Kaplan, kapalı alanlarda bulunmanın doğanın sunduklarını görmeye engel olduğunu anlatarak, şöyle konuştu:
"Parkta kurduğum atölye sayesinde doğadaki tüm unsurları canlı gözlemleyebiliyorum. İnsanlar resimlerime ilgi gösteriyor. Buraya gelen insanlarla resim ve sanat konusunda konuşabiliyorum. Emekli öğretmen olduğum için resim yapmak isteyenlere yardımcı oluyorum, öğretmenliğim tutuyor, onlara çalışırlarsa başarabileceklerini anlatıyorum."

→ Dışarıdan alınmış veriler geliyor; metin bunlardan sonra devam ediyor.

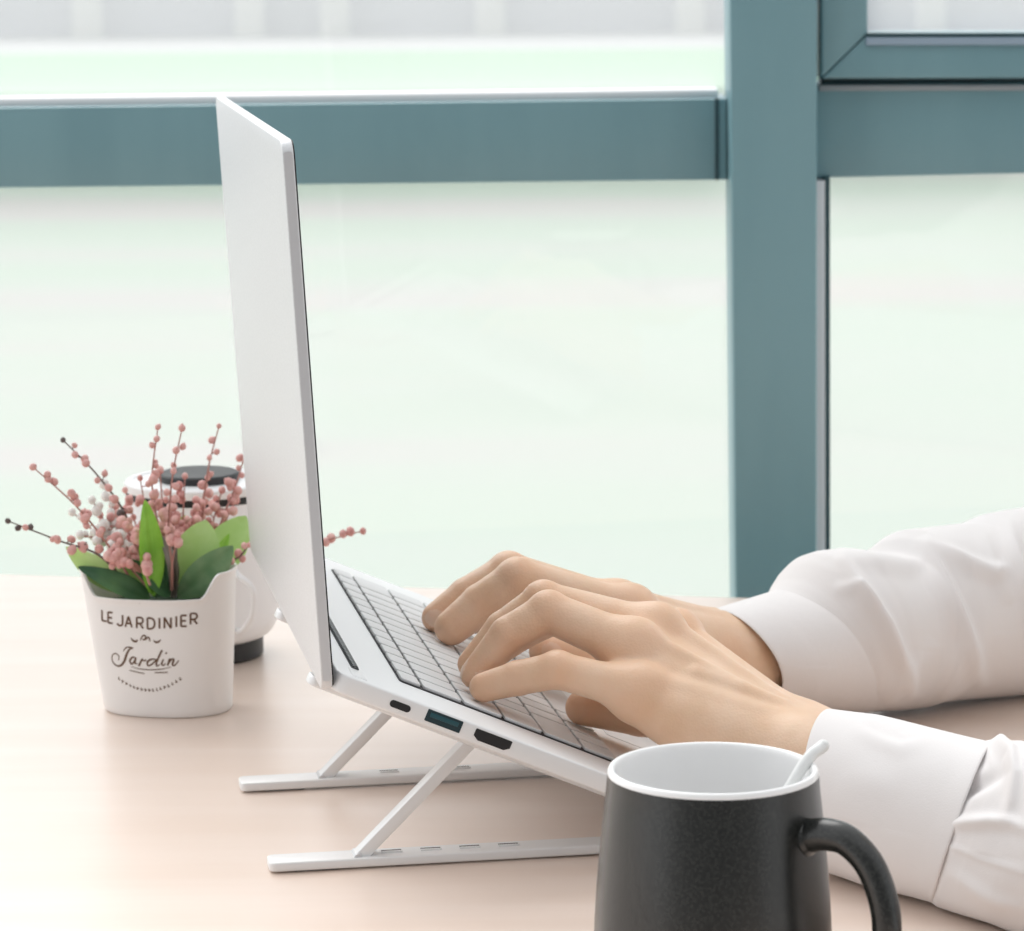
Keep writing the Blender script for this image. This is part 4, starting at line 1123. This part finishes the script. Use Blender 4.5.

"MEVSİM ŞARTLARI ELVERDİĞİ KADARIYLA PARKTA RESİM YAPMAYI SÜRDÜRMEK İSTİYORUM"
Kaplan, parkta çalışırken ilk başlarda güneşin konumuna göre sık sık yer değiştirdiğini ancak daha sonra gün boyu gölgede kalan en uygun yerde bu işi yapmaya devam ettiğini söyledi.
Evinin de parka yakın olduğunu kaydeden Kaplan, sözlerini şöyle tamamladı:
"Dışarıda resim yapmak için baharın gelmesini bekledim. Atölyemi kapattıktan sonra artık bu parkta resim yapmaya başladım. Mevsim şartları elverdiği kadarıyla parkta resim yapmayı sürdürmek istiyorum. Geceleri yattığımda 'sabah olsun da tuvalin başına geçeyim' diye düşünürüm. Çoğu zaman burada oturduğumdan eve ekmek almayı unuttuğum olur. Çok mühim olmadıkça çarşıya da gitmem. Burada ışığı, gölgeyi canlı görüyorsunuz. Örneğin salkım söğütlerde belli saatlerde müthiş bir ışık vardır. Bunlar resimlerinize etki edebiliyor."